### Aim:
Starting with the first line of the listing, quote each line exactly until and including the one with "col = sc.collection", leaving pictures out.

### Recorded information:
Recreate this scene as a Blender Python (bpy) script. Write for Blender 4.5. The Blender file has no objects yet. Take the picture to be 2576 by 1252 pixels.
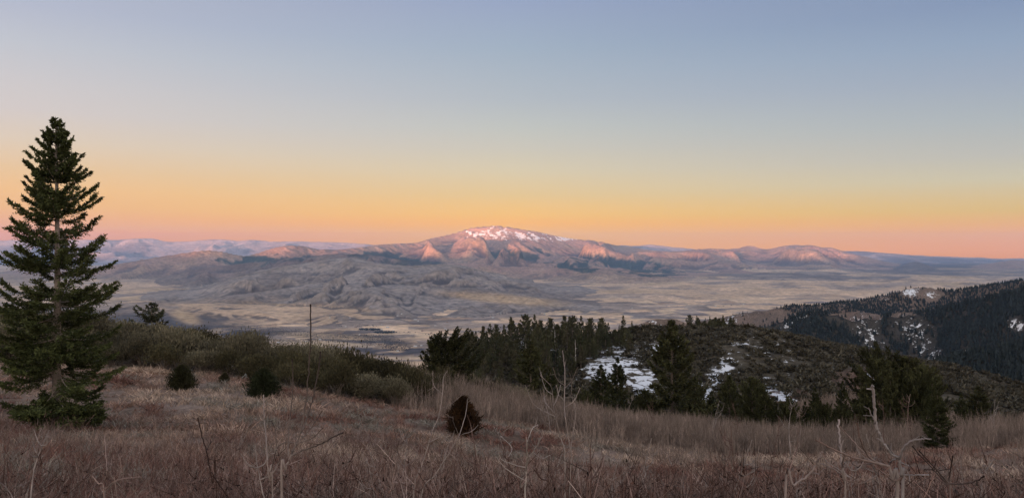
import bpy, math, time
import numpy as np
T0 = time.time()
rng = np.random.default_rng(7)
FPX, CX, CY = 1946.0, 1288.0, 626.0      # focal length and centre of the view, used only to turn bearings into places
SIG = 1.8e-5
sc = bpy.context.scene
col = sc.collection

# ------------------------------------------------------------------ helpers
def tag(o, label=None, cat=None, group=None, kind=None):
    if label: o['label'] = label
    if cat: o['category'] = cat
    if group: o['group'] = group
    if kind: o['kind'] = kind
    return o

def mesh(name, V, Fs, mats=None, C=None, attrs=None, smooth=False, mi=None):
    """V (n,3), Fs list of (m,k) index arrays, C per-vertex albedo (n,3)"""
    me = bpy.data.meshes.new(name)
    V = np.asarray(V, np.float32)
    Fs = [np.asarray(f, np.int32) for f in Fs if len(f)]
    me.vertices.add(len(V)); me.vertices.foreach_set('co', V.ravel())
    nl = sum(f.size for f in Fs); npol = sum(len(f) for f in Fs)
    me.loops.add(nl); me.polygons.add(npol)
    me.loops.foreach_set('vertex_index', np.concatenate([f.ravel() for f in Fs]))
    tot = np.concatenate([np.full(len(f), f.shape[1], np.int32) for f in Fs])
    st = np.zeros(npol, np.int32); st[1:] = np.cumsum(tot)[:-1]
    me.polygons.foreach_set('loop_start', st)
    if mi is not None: me.polygons.foreach_set('material_index', np.asarray(mi, np.int32))
    me.polygons.foreach_set('use_smooth', np.full(npol, smooth, bool))
    if C is not None:
        a = me.attributes.new('col', 'FLOAT_COLOR', 'POINT')
        c4 = np.ones((len(V), 4), np.float32); c4[:, :3] = C
        a.data.foreach_set('color', c4.ravel())
    for k, v in (attrs or {}).items():
        a = me.attributes.new(k, 'FLOAT', 'POINT'); a.data.foreach_set('value', np.asarray(v, np.float32).ravel())
    me.update(calc_edges=True)
    for m in (mats or []): me.materials.append(m)
    return me

def obj(name, me, parent=None, loc=None):
    o = bpy.data.objects.new(name, me); col.objects.link(o)
    if parent is not None: o.parent = parent
    if loc is not None: o.location = loc
    return o

def thing(name, label, cat, loc, rz=0.0, s=1.0, group=None):
    o = bpy.data.objects.new(name, None); col.objects.link(o)
    o.empty_display_size = .2
    o.location = loc; o.rotation_euler = (0, 0, rz); o.scale = (s, s, s) if np.isscalar(s) else s
    return tag(o, label, cat, group)

def copy_thing(root, loc, rz, s, label, group):
    r = root.copy(); col.objects.link(r)
    r.location = loc; r.rotation_euler = (0, 0, rz); r.scale = (s, s, s) if np.isscalar(s) else s
    for ch in list(root.children):
        c = ch.copy(); col.objects.link(c); c.parent = r
    r['label'] = label
    if group: r['group'] = group
    return r

# ------------------------------------------------------------------ noise
def _h(ix, iy, seed):
    n = (ix.astype(np.int64) * 374761393 + iy.astype(np.int64) * 668265263 + seed * 974634777) & 0xffffffff
    n = ((n ^ (n >> 13)) * 1274126177) & 0xffffffff
    n = n ^ (n >> 16)
    return (n & 0xffffff).astype(np.float64) / 0x7fffff - 1.0

def vn(x, y, seed=0, deriv=False):
    ix = np.floor(x); iy = np.floor(y); fx = x - ix; fy = y - iy
    u = fx*fx*fx*(fx*(fx*6-15)+10); v = fy*fy*fy*(fy*(fy*6-15)+10)
    ix = ix.astype(np.int64); iy = iy.astype(np.int64)
    a = _h(ix, iy, seed); b = _h(ix+1, iy, seed); c = _h(ix, iy+1, seed); d = _h(ix+1, iy+1, seed)
    k = a-b-c+d
    n = a + (b-a)*u + (c-a)*v + k*u*v
    if not deriv: return n
    du = 30*fx*fx*(fx*(fx-2)+1); dv = 30*fy*fy*(fy*(fy-2)+1)
    return n, du*((b-a)+k*v), dv*((c-a)+k*u)

def fbm(x, y, seed=0, octv=4, gain=.5):
    s = 0; a = 1; t = 0
    for i in range(octv):
        s = s + a*vn(x, y, seed+i); t += a; a *= gain
        x, y = 1.6*x+1.2*y+3.1, -1.2*x+1.6*y+1.7
    return s/t*1.6

def eroded(x, y, seed=0, octv=6, k=1.0, gain=.5):
    s = 0; a = 1; dx = 0; dy = 0; t = 0
    for i in range(octv):
        n, ax, ay = vn(x, y, seed+i, True)
        dx = dx+ax*.5; dy = dy+ay*.5
        s = s + a*n/(1+k*(dx*dx+dy*dy)); t += a; a *= gain
        x, y = 1.6*x+1.2*y, -1.2*x+1.6*y
    return s/t*1.8

def ridged(x, y, seed=0, octv=4, gain=.5):
    s = 0; a = 1; t = 0; w = 1
    for i in range(octv):
        n = 1-np.abs(vn(x, y, seed+i))*1.25
        n = np.clip(n, 0, 1)**1.6*w
        s = s+a*n; t += a; a *= gain; w = np.clip(n*1.6, 0.15, 1)
        x, y = 1.6*x+1.2*y, -1.2*x+1.6*y
    return s/t

def sst(a, b, x):
    t = np.clip((x-a)/(b-a), 0, 1); return t*t*(3-2*t)

def pts(p):
    p = np.array(p, float); return p[:, 0], p[:, 1]

def smooth_interp(x, p, w):
    """piecewise linear profile, rounded over about w"""
    px, py = pts(p)
    return sum(np.interp(x+o*w, px, py)*k for o, k in ((-1, .25), (-.5, .25), (.5, .25), (1, .25)))

# ------------------------------------------------------------------ near slope: table of heights by bearing and distance
TX = np.array([-900, -400, 0, 300, 700, 1100, 1500, 1900, 2300, 2700, 3400], float)
TY = np.array([.5, 4, 8, 15, 30, 50, 70, 90, 110, 140, 200, 280, 370, 410, 470, 600, 900, 1500, 2500, 4500], float)
TZ = np.array([
 [-1.5,-1.8,-2.7,-4.2,-6.6,-7.8,-8.2,-9.0,-12,-24,-50,-85,-125,-145,-170,-220,-310,-440,-600,-820],
 [-1.5,-1.8,-2.7,-4.3,-6.8,-8.0,-8.5,-9.5,-12.5,-25,-52,-88,-128,-148,-172,-225,-315,-445,-600,-820],
 [-1.5,-1.9,-2.8,-4.4,-7.0,-8.1,-8.8,-10.2,-14,-27,-55,-93,-133,-152,-176,-230,-320,-450,-600,-820],
 [-1.5,-1.9,-2.9,-4.6,-7.2,-8.3,-9.4,-11.8,-16,-30,-60,-100,-140,-158,-182,-238,-330,-460,-610,-820],
 [-1.5,-1.9,-2.9,-4.7,-7.6,-9.0,-11.2,-14.8,-20,-34,-62,-100,-138,-152,-174,-225,-320,-450,-600,-820],
 [-1.6,-2.0,-2.9,-4.9,-8.2,-10.6,-13.6,-17.2,-21,-31,-45,-51,-49,-56,-78,-130,-260,-420,-600,-820],
 [-1.6,-2.0,-3.0,-5.1,-8.9,-12.5,-16.6,-21.5,-26,-34,-44,-46,-42,-43,-58,-110,-240,-410,-600,-820],
 [-1.6,-2.0,-3.0,-5.3,-9.6,-13.8,-18.6,-23.5,-28,-36.5,-47,-50,-44,-38.5,-50,-95,-230,-400,-600,-820],
 [-1.6,-2.0,-3.0,-5.3,-9.6,-13.4,-18.0,-23,-28,-36,-45,-46.5,-53,-60,-80,-140,-260,-420,-600,-820],
 [-1.6,-2.0,-3.0,-5.2,-9.2,-12.6,-17.0,-22,-27.5,-38,-50,-58,-74,-84,-104,-160,-280,-430,-600,-820],
 [-1.6,-2.0,-2.9,-5.0,-8.8,-12.0,-16.0,-21,-27,-39,-54,-68,-90,-104,-124,-180,-290,-440,-600,-820]])
NU, NS = 161, 321
_gu = np.linspace(TX[0], TX[-1], NU); _gs = np.linspace(np.log(.5), np.log(4500), NS)
_r = np.array([np.interp(_gs, np.log(TY), row) for row in TZ])
GT = np.array([np.interp(_gu, TX, _r[:, j]) for j in range(NS)]).T
def blur1(a, ax, n):
    for _ in range(n):
        p = np.concatenate([np.take(a, [0], ax), a, np.take(a, [-1], ax)], ax)
        a = .25*np.take(p, range(0, a.shape[ax]), ax)+.5*np.take(p, range(1, a.shape[ax]+1), ax)+.25*np.take(p, range(2, a.shape[ax]+2), ax)
    return a
GT = blur1(blur1(GT, 1, 8), 0, 14)

def near_h(x, Y):
    Yc = np.clip(Y, .55, 4400)
    xd = CX+FPX*x/np.maximum(Y, 10)
    fu = np.clip((xd-TX[0])/(TX[-1]-TX[0])*(NU-1), 0, NU-1.001); fs = np.clip((np.log(Yc)-_gs[0])/(_gs[-1]-_gs[0])*(NS-1), 0, NS-1.001)
    i = fu.astype(int); j = fs.astype(int); fu = fu-i; fs = fs-j
    z = GT[i, j]*(1-fu)*(1-fs)+GT[i+1, j]*fu*(1-fs)+GT[i, j+1]*(1-fu)*fs+GT[i+1, j+1]*fu*fs
    amp = np.interp(Y, [0, 5, 30, 100, 300, 900, 3000], [.03, .06, .18, .45, 1.6, 14, 40])
    wl = np.interp(Y, [0, 30, 100, 300, 900, 3000], [3, 5, 10, 30, 160, 500])
    wlq = np.select([Y < 20, Y < 140, Y < 700], [4.0, 11.0, 36.0], 260.0)
    z = z+amp*fbm(x/11.0, Y/11.0, 11, 3)*(Y < 140)*sst(140, 90, Y)+amp*fbm(x/38.0, Y/38.0, 21, 4)*sst(80, 160, Y)
    z = z-np.where(Y < 0, Y*.13, 0)*0 + np.where(Y < 0, -Y*.16, 0)
    return z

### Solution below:
Recreate this scene as a Blender Python (bpy) script. Write for Blender 4.5. The Blender file has no objects yet. Take the picture to be 2576 by 1252 pixels.
import bpy, math, time
import numpy as np
T0 = time.time()
rng = np.random.default_rng(7)
FPX, CX, CY = 1946.0, 1288.0, 626.0      # focal length and centre of the view, used only to turn bearings into places
SIG = 1.8e-5
sc = bpy.context.scene
col = sc.collection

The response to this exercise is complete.